The record is not entirely clear as to the ground upon which the trial judge rested his decision, but it can be gathered therefrom that he thought the appellant guilty of contributory negligence, either on the ground last suggested, or that he failed to exercise proper prudence before directing the engineer to haul away on the log. But it has seemed to us that the question whether or not the appellant was guilty of contributory negligence was for the jury. As we have said, he testified not only as to the manner in which he performed his work, but testified also as an expert that he performed it in the usual and customary manner. In this, he was supported by other witnesses who were experienced in the work the appellant was performing. If this be true, clearly the appellant was not guilty of contributory negligence unless there was something in the particular circumstances that made it necessary to act contrary to the ordinary rule; and whether or not there were such circumstances was for the jury to determine. So, also, with the question *598whether the proper signal was given in the first instance. The appellant testified that he gave the signal that seemed to him proper under the circumstances, and we think the question whether or not the signal was the proper one was sufficiently doubtful to make it one for the jury rather than one for the court.

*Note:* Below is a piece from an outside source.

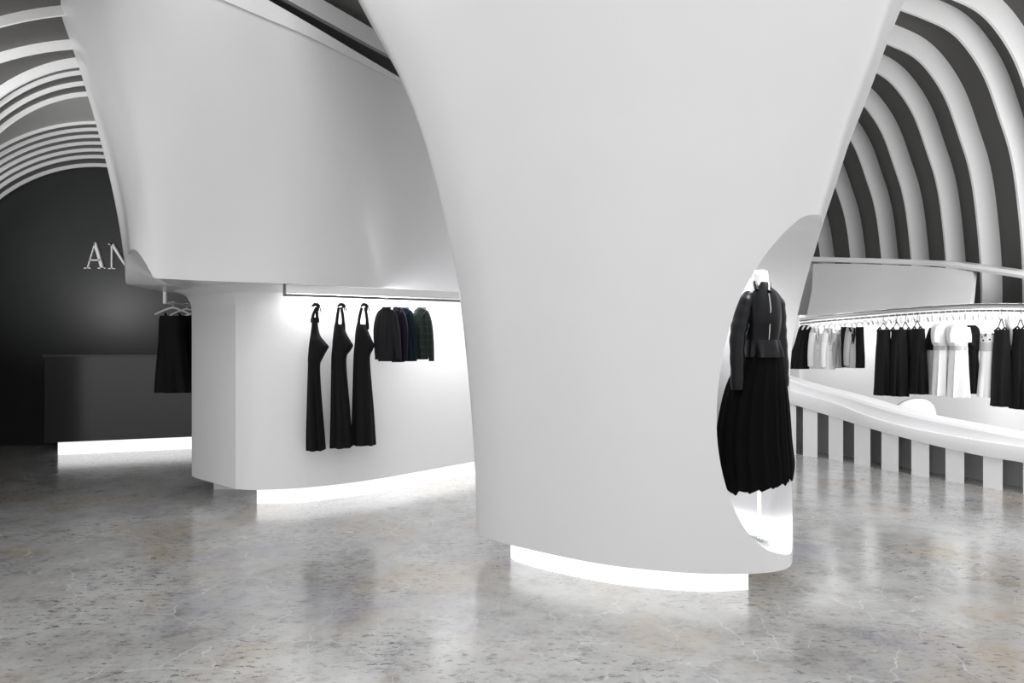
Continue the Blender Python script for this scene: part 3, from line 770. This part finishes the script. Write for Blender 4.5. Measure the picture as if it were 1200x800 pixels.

It is argued, further, that the appellant and the signalman were fellow servants, and that any fault of the signalman cannot be visited upon the master. But the evidence tended to show that the fault was rather with the signal system than with the signalman. For this, the master was responsible; and if it was faulty, either because the signalman was stationed at an improper place, or because of some defect in construction, the master is equally responsible for an injury caused to his servants thereby. Westerland v. Rothschild, 53 Wash. 626, 102 Pac. 765; Anderson v. Globe Nav. Co., 57 Wash. 502, 107 Pac. 376; Olson v. Erickson, 53 Wash. 458, 102 Pac. 400.
The judgment appealed from is reversed, and a new trial awarded.
Dunbar, C. J., Parker, and Gose, JJ., concur.